Thursday, February 3, 2011

Censorship, Controversy, and the Role of Art

By Willa Taylor, Director of Education and Community Engagement.

The Goodman recently hosted Belarus Free Theatre, a company of artists who at the moment cannot return to their country because the repressive regime in the former Soviet republic does not like what these artists’ works say about repressive regimes. Government agents have gone to the artists’ homes, interrogated their relatives, jailed some of their colleagues. A few weeks ago, before they started their current tour with an appearance at the Public Theatre’s Under The Radar Festival, the husband-and-wife leaders of Belarus Free Theater were arrested and roughed up during demonstrations against the government; Natalia was threatened with rape by the police.

That we hosted them is wonderful. That this theater would move quickly to give artistic refuge is one of the reasons why I am proud to work at the Goodman.

Freedom of speech is a basic tenet of our society. Freedom of expression is the right of every American and the mandate for every artist. But in this increasingly polarized society, is freedom of expression possible?
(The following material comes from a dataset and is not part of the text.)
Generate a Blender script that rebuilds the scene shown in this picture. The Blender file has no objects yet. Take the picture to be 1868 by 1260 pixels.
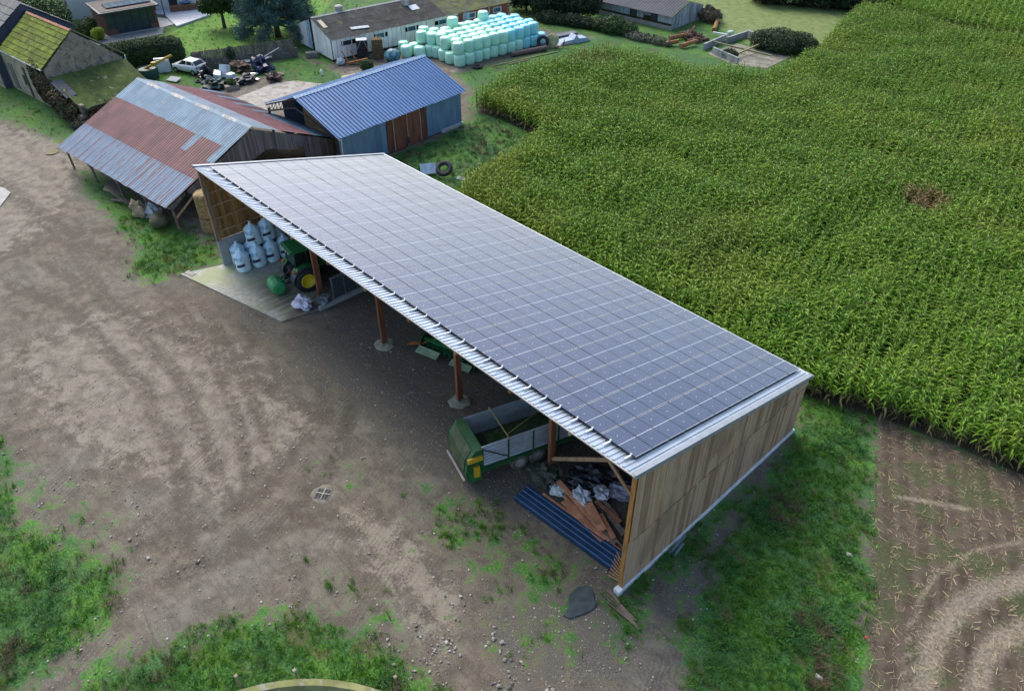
import bpy, math, random
import numpy as np
from mathutils import Matrix, Vector, noise as mnoise
rnd = random.Random(7); rng = np.random.default_rng(7)
C = bpy.context.scene.collection; R = math.radians; PI = math.pi
# ---------------------------------------------------------------- camera, sky, sun, exposure
scn = bpy.context.scene
cam = bpy.data.cameras.new('camera'); camo = bpy.data.objects.new('camera', cam); C.objects.link(camo)
YAW, PIT, ROL = 2.3839, 0.6716, -0.0038
camo.location = (10.7048, -16.4973, 28.7061)
fw = Vector((math.cos(YAW)*math.cos(PIT), math.sin(YAW)*math.cos(PIT), -math.sin(PIT)))
rt = Vector((math.sin(YAW), -math.cos(YAW), 0)); up = rt.cross(fw)
rt2 = math.cos(ROL)*rt + math.sin(ROL)*up; up2 = -math.sin(ROL)*rt + math.cos(ROL)*up
camo.rotation_euler = Matrix((rt2, up2, -fw)).transposed().to_euler()
cam.sensor_width = 36; cam.sensor_fit = 'HORIZONTAL'; cam.lens = 26.862; cam.clip_start = 0.5; cam.clip_end = 2500
scn.camera = camo
SUN_EL, SUN_AZ = R(45), R(-75)          # azimuth clockwise from +Y
w = bpy.data.worlds.new('World'); scn.world = w; w.use_nodes = True
nt = w.node_tree; nt.nodes.clear()
sky = nt.nodes.new('ShaderNodeTexSky'); sky.sky_type = 'NISHITA'; sky.sun_disc = False
sky.sun_elevation = SUN_EL; sky.sun_rotation = SUN_AZ; sky.air_density = 1.0; sky.dust_density = 3.0; sky.ozone_density = 2.0
bg = nt.nodes.new('ShaderNodeBackground'); bg.inputs[1].default_value = 0.142
wo = nt.nodes.new('ShaderNodeOutputWorld'); nt.links.new(sky.outputs[0], bg.inputs[0]); nt.links.new(bg.outputs[0], wo.inputs[0])
sl = bpy.data.lights.new('sun', 'SUN'); sl.energy = 1.4; sl.angle = R(40); sl.color = (1.0, 0.94, 0.84)
so = bpy.data.objects.new('sun', sl); C.objects.link(so)
sd = Vector((math.sin(SUN_AZ)*math.cos(SUN_EL), math.cos(SUN_AZ)*math.cos(SUN_EL), math.sin(SUN_EL)))
so.rotation_euler = sd.to_track_quat('Z', 'Y').to_euler(); so.location = (0, 60, 60)
vs = scn.view_settings; vs.view_transform = 'Standard'; vs.look = 'None'; vs.gamma = 1; vs.use_curve_mapping = False; vs.exposure = 0.92
# ---------------------------------------------------------------- materials
def lin(c):
    return tuple(c)
class NB:
    def __init__(s, m): s.t = m.node_tree; s.n = s.t.nodes
    def new(s, k, **kw):
        n = s.n.new(k)
        for a, b in kw.items(): setattr(n, a, b)
        return n
    def l(s, a, b): s.t.links.new(a, b)
    def val(s, inp, v):
        if hasattr(v, 'is_output') or isinstance(v, bpy.types.NodeSocket): s.l(v, inp)
        else: inp.default_value = v
    def math(s, op, a, b=0.0, c=None, clamp=False):
        n = s.new('ShaderNodeMath', operation=op); n.use_clamp = clamp
        s.val(n.inputs[0], a); s.val(n.inputs[1], b)
        if c is not None: s.val(n.inputs[2], c)
        return n.outputs[0]
    def mix(s, f, a, b, blend='MIX'):
        n = s.new('ShaderNodeMix', data_type='RGBA', blend_type=blend)
        s.val(n.inputs[0], f)
        for i, v in ((6, a), (7, b)):
            if isinstance(v, tuple) and len(v) == 3: v = (*v, 1)
            s.val(n.inputs[i], v)
        return n.outputs[2]
    def noise(s, vec, scale, detail=5, rough=.55, dist=0.0):
        n = s.new('ShaderNodeTexNoise'); s.l(vec, n.inputs['Vector']); n.inputs['Scale'].default_value = scale
        n.inputs['Detail'].default_value = detail; n.inputs['Roughness'].default_value = rough; n.inputs['Distortion'].default_value = dist
        return n.outputs[0]
    def ss(s, v, a, b):
        n = s.new('ShaderNodeMapRange', interpolation_type='SMOOTHSTEP'); s.val(n.inputs[0], v)
        n.inputs[1].default_value = a; n.inputs[2].default_value = b; return n.outputs[0]
def newmat(name):
    m = bpy.data.materials.new(name); m.use_nodes = True; nb = NB(m); bs = nb.n['Principled BSDF']; return m, nb, bs
MC = {}
def mat(name, col, rough=.75, metal=0.0, var=.18, scale=2.5, bump=0.15, bscale=25, col2=None, amt=(.45, .62), rndv=.12, stretch=None, spec=.5, world=True, emis=None, transl=0):
    if name in MC: return MC[name]
    m, nb, bs = newmat(name)
    if world: vec = nb.new('ShaderNodeNewGeometry').outputs['Position']
    else: vec = nb.new('ShaderNodeTexCoord').outputs['Object']
    if stretch:
        mp = nb.new('ShaderNodeMapping'); nb.l(vec, mp.inputs[0]); mp.inputs['Scale'].default_value = stretch; vec = mp.outputs[0]
    n1 = nb.noise(vec, scale, 6)
    dark = tuple(x*(1-var) for x in col); light = tuple(min(1, x*(1+var)) for x in col)
    c = nb.mix(nb.ss(n1, .3, .7), dark, light)
    if col2:
        n2 = nb.noise(vec, scale*1.7, 7, .65, .4)
        c = nb.mix(nb.ss(n2, amt[0], amt[1]), c, col2)
    oi = nb.new('ShaderNodeObjectInfo').outputs['Random']
    mr = nb.new('ShaderNodeMapRange'); nb.l(oi, mr.inputs[0]); mr.inputs[3].default_value = 1-rndv; mr.inputs[4].default_value = 1+rndv
    hs = nb.new('ShaderNodeHueSaturation'); nb.l(mr.outputs[0], hs.inputs['Value']); nb.l(c, hs.inputs['Color'])
    nb.l(hs.outputs[0], bs.inputs['Base Color'])
    bs.inputs['Roughness'].default_value = rough; bs.inputs['Metallic'].default_value = metal
    bs.inputs['Specular IOR Level'].default_value = spec
    if bump:
        b = nb.new('ShaderNodeBump'); b.inputs['Strength'].default_value = bump; b.inputs['Distance'].default_value = .05
        nb.l(nb.noise(vec, bscale, 4), b.inputs['Height']); nb.l(b.outputs[0], bs.inputs['Normal'])
    if transl:
        t = nb.new('ShaderNodeBsdfTranslucent'); nb.l(hs.outputs[0], t.inputs[0]); ms = nb.new('ShaderNodeMixShader'); ms.inputs[0].default_value = transl
        nb.l(bs.outputs[0], ms.inputs[1]); nb.l(t.outputs[0], ms.inputs[2]); nb.l(ms.outputs[0], nb.n['Material Output'].inputs[0])
    MC[name] = m; return m
# ---------------------------------------------------------------- mesh builder
class MB:
    def __init__(s): s.v = []; s.f = []; s.mi = []; s.cur = 0
    def add(s, vs_, fs, mi=None):
        o = len(s.v); s.v += [tuple(p) for p in vs_]; s.f += [tuple(i+o for i in f) for f in fs]; s.mi += [s.cur if mi is None else mi]*len(fs); return s
    def box(s, c, d, rz=0, M=None, mi=None):
        x, y, z = (k/2 for k in d)
        P = [Vector((sx*x, sy*y, sz*z)) for sx in (-1, 1) for sy in (-1, 1) for sz in (-1, 1)]
        T = Matrix.Translation(Vector(c)) @ (M.to_4x4() if M else Matrix.Rotation(rz, 4, 'Z'))
        return s.add([T @ p for p in P], [(0,1,3,2),(4,6,7,5),(0,4,5,1),(2,3,7,6),(0,2,6,4),(1,5,7,3)], mi)
    def bb(s, a, b, mi=None):
        return s.box([(a[i]+b[i])/2 for i in range(3)], [abs(b[i]-a[i]) for i in range(3)], mi=mi)
    def beam(s, a, b, w_, h, mi=None, roll=0):
        a = Vector(a); b = Vector(b); d = b-a; L = d.length
        q = d.to_track_quat('X', 'Z').to_matrix() @ Matrix.Rotation(roll, 3, 'X')
        return s.box((a+b)/2, (L, w_, h), M=q, mi=mi)
    def cyl(s, a, b, r0, r1=None, n=10, cap=True, mi=None):
        r1 = r0 if r1 is None else r1
        a = Vector(a); b = Vector(b); q = (b-a).to_track_quat('Z', 'X').to_matrix()
        P = []
        for c_, r in ((a, r0), (b, r1)):
            for i in range(n):
                t = 2*PI*i/n; P.append(c_ + q @ Vector((r*math.cos(t), r*math.sin(t), 0)))
        F = [(i, (i+1) % n, n+(i+1) % n, n+i) for i in range(n)]
        if cap: F += [tuple(range(n-1, -1, -1)), tuple(range(n, 2*n))]
        return s.add(P, F, mi)
    def lathe(s, prof, n=14, c=(0,0,0), axis='Z', wob=0, seed=0, mi=None, cap=True):
        P = []; c = Vector(c); r_ = random.Random(seed)
        w_ = [1+wob*r_.uniform(-1, 1) for _ in range(n)]
        for r, z in prof:
            for i in range(n):
                t = 2*PI*i/n; k = r*(w_[i] if wob else 1)
                p = Vector((k*math.cos(t), k*math.sin(t), z))
                if axis == 'X': p = Vector((p.z, p.x, p.y))
                if axis == 'Y': p = Vector((p.x, p.z, p.y))
                P.append(c+p)
        m_ = len(prof); F = []
        for j in range(m_-1):
            for i in range(n): F.append((j*n+i, j*n+(i+1) % n, (j+1)*n+(i+1) % n, (j+1)*n+i))
        if cap: F += [tuple(range(n-1, -1, -1)), tuple(range((m_-1)*n, m_*n))]
        return s.add(P, F, mi)
    def prism(s, poly, a, b, axis='X', mi=None):      # poly in the two other axes
        n = len(poly); P = []
        for t in (a, b):
            for (p, q) in poly:
                P.append({'X': (t, p, q), 'Y': (p, t, q), 'Z': (p, q, t)}[axis])
        return s.add(P, [tuple(range(n-1, -1, -1)), tuple(range(n, 2*n))]+[(i, (i+1) % n, n+(i+1) % n, n+i) for i in range(n)], mi)
    def blob(s, c, r, seed=0, amp=.25, n=10, m=7, flat=0, mi=None):
        r_ = random.Random(seed); ph = [Vector((r_.uniform(0, 50), r_.uniform(0, 50), r_.uniform(0, 50)))]
        P = []; c = Vector(c)
        for j in range(m+1):
            th = PI*j/m
            for i in range(n):
                t = 2*PI*i/n; d = Vector((math.sin(th)*math.cos(t), math.sin(th)*math.sin(t), math.cos(th)))
                k = 1+amp*mnoise.noise(d*2.2+ph[0])*1.6
                p = Vector((d.x*r[0]*k, d.y*r[1]*k, d.z*r[2]*k))
                if flat and p.z < -flat*r[2]: p.z = -flat*r[2]
                P.append(c+p)
        F = [(j*n+i, (j+1)*n+i, (j+1)*n+(i+1) % n, j*n+(i+1) % n) for j in range(m) for i in range(n)]
        return s.add(P, F, mi)
    def mesh(s, name, mats, smooth=False):
        me = bpy.data.meshes.new(name); me.from_pydata(s.v, [], s.f)
        for m in (mats if isinstance(mats, (list, tuple)) else [mats]): me.materials.append(m)
        if any(s.mi): me.polygons.foreach_set('material_index', s.mi)
        if smooth: me.polygons.foreach_set('use_smooth', [True]*len(me.polygons))
        me.validate(); me.update(); return me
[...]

When Mark Twain’s Huck Finn can be rewritten to make it more palatable to the squeamish, when government pressure forces the National Portrait Gallery, a gallery supported by my tax dollars, to remove an art work to assuage a politician, how do artists, artistic institutions, and cultural collaborators like critics make space for the debates that art should engender?

In her remarks celebrating World Theatre Day 2010, the Pulitzer Prize-winning playwright Lynn Nottage said this of art and artists: "We must be unafraid to look honestly at the human condition and try to come to terms with its contradictions and flaws." That means approaching our work not as journalists, but as fabulators, storytellers, breaking rules to help re-imagine the world. We must be truthful, while spinning yarns. It is the paradox of our creative process that gives us access to places we dare not go in our everyday lives. It emboldens us to ask difficult questions about war, race, religion, poverty, love and hatred.

Art should provoke thought and promote discussion. In light of the Belarus Free Theatre’s plight, we must remember what is truly at stake.